Mr Chirac and Mr Balladur both think they can bridge the gap - and capitalise on the weakness of the Socialist Party after the later Mitterrand years - by appealing across the divide. If Mr Chirac emerges as the eventual winner, the Gaullist champion is a politician whose style far outweighs his substance. He may be showing a more left-wing side and presenting a calmer, presidential face to voters, but his working methods of 30 years have been the Bonapartist nationalist populism of an energetic grasshopper mind. It would be amazing if he underwent a character change at the age of 62. Mr Balladur, since he became Prime Minister in 1993, has not been impressive and has lacked the ability to arouse the nation during the presidential campaign.

The election of France's quasi-monarchical president is meant to be a moment of national stock-taking. This spring, France does not know where to turn, an uncertainty reflected in late exit poll forecasts. Its heart is not in this election, and that matters for its European partners as well as for France itself.

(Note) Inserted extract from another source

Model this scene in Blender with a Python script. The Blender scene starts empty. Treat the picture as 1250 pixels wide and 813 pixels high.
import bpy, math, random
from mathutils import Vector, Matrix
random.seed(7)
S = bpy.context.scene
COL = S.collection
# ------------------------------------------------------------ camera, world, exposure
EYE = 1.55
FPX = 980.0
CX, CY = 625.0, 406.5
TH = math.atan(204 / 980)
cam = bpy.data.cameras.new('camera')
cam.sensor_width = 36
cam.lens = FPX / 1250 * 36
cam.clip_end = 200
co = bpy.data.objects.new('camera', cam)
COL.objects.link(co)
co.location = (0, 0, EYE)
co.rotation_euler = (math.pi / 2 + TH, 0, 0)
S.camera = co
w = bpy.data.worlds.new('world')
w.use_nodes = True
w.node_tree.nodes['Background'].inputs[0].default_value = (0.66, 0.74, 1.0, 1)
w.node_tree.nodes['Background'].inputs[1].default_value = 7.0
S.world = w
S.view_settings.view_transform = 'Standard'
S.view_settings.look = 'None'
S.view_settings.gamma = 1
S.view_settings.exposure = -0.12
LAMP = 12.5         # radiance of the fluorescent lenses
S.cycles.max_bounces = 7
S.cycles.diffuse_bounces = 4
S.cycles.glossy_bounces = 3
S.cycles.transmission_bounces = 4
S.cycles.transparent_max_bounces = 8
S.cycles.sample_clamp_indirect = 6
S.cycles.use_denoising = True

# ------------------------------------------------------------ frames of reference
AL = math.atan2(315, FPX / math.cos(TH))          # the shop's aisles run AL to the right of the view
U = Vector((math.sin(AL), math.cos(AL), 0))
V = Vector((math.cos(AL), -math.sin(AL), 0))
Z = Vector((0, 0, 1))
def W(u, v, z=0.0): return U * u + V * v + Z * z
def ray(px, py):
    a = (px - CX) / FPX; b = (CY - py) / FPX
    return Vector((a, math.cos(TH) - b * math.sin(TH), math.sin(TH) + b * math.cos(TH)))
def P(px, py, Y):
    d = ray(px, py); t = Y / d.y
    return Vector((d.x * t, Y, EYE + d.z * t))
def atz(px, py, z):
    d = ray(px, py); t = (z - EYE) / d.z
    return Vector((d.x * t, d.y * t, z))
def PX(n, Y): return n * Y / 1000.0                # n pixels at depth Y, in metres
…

Particularly worrying is the high score predicted for Jean-Marie Le Pen. The National Front leader has now established himself as a durable force in French politics who can no longer be wished away as a temporary product of passing fears about immigration, law and order, and unemployment. He represents something considerably deeper, as could be seen from the decidedly non-extremist audiences he attracted during the campaign.

Mr Le Pen will make his influence felt on the new president. This may add force to the insecure side of France's national character as it faces the late 20th-century world. That could have important consequences for France's European partners as well as for the nation itself.

With a significant portion of the Gaullist party espousing Euroscepticism - and with anti-European pressure from the 20 per cent who voted for the far-right, this could well lead the new French government to feel obliged to strike poses and pick quarrels for nationalist reasons in its dealings with the European Union.

A tub-thumper in France will encourage tub-thumpers here, too.